See also: State-owned enterprises of the United States.
A government-sponsored enterprise (GSE) is a type of financial services corporation created by the United States Congress. Their intended function is to enhance the flow of credit to targeted sectors of the economy, to make those segments of the capital market more efficient and transparent, and to reduce the risk to investors and other suppliers of capital. The desired effect of the GSEs is to enhance the availability and reduce the cost of credit to the targeted borrowing sectors primarily by reducing the risk of capital losses to investors: agriculture, home finance and education.[1] Well known GSEs are the Federal National Mortgage Association, known as Fannie Mae, and the Federal Home Loan Mortgage Corporation, or Freddie Mac.[2]
Congress created the first GSE in 1916 with the creation of the Farm Credit System. It initiated GSEs in the home finance segment of the economy with the creation of the Federal Home Loan Banks in 1932; and it targeted education when it chartered Sallie Mae in 1972 (although Congress allowed Sallie Mae to relinquish its government sponsorship and become a fully private institution via legislation in 1995). The residential mortgage borrowing segment is by far the largest of the borrowing segments in which the GSEs operate. GSEs hold or pool approximately $5 trillion worth of mortgages.[3] [4] [5]
The U.S. Congress has specified that Federal Reserve Banks must hold collateral equal in value to the Federal Reserve notes that the Federal Reserve Bank puts into circulation. This collateral is chiefly held in the form of U.S. Treasury, federal agency, and government-sponsored enterprise securities.[6]
Congress established GSEs to improve the efficiency of capital markets and to overcome market imperfections which prevent funds from moving easily from suppliers of funds to areas of high loan demand. This is primarily done by some form of guarantee that limits the risk of capital losses to those supplying funds. Presently, GSEs primarily act as financial intermediaries to assist lenders and borrowers in housing and agriculture. Fannie Mae and Freddie Mac, the two most prominent GSEs, purchase mortgages and package them into mortgage-backed securities (MBS), which carry the financial backing of Fannie Mae or Freddie Mac. Because of this GSE financial backing, these MBS are particularly attractive to investors and are also eligible to trade in the "to-be-announced," or "TBA" market.[7]

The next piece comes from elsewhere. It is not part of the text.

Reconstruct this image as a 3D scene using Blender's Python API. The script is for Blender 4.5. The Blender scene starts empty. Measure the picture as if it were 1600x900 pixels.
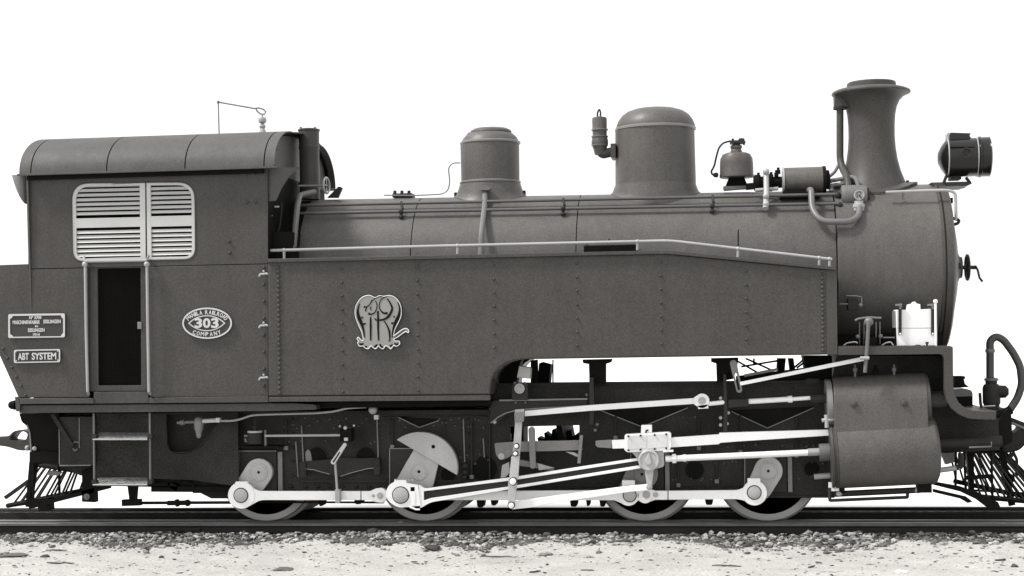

In addition, the GSEs created a secondary market in loans through guarantees, bonding and securitization. This has allowed primary market debt issuers to increase loan volume and decrease the risks associated with individual loans. This also provides standardized instruments (securitized securities) for investors.
Some of the GSEs (such as Fannie Mae and Freddie Mac) have been privately owned but publicly chartered; others, such as the Federal Home Loan Banks, are owned by the corporations that use their services. GSE securities carry no explicit government guarantee of creditworthiness,[8] but lenders grant them favorable interest rates, and the buyers of their securities offer them high prices. This is partly due to an "implicit guarantee" that the government would not allow such important institutions to fail or default on debt.[9] This perception has allowed Fannie Mae and Freddie Mac to save an estimated $2 billion per year in borrowing costs.[10] This implicit guarantee was tested by the subprime mortgage crisis, which caused the U.S. government to bail out and put into conservatorship Fannie Mae and Freddie Mac in September, 2008.
Every GSE prospectus contains the following text, or something virtually identical, in bold letters, and has since before the sub-prime loans were originated: "Neither the certificates nor interest on the certificates are guaranteed by the United States, and they do not constitute a debt or obligation of the United States or any of its agencies of instrumentalities other than Fannie Mae."[11] Critics of the GSEs have challenged the "implicit guarantee" since before the sub-prime crisis.[12]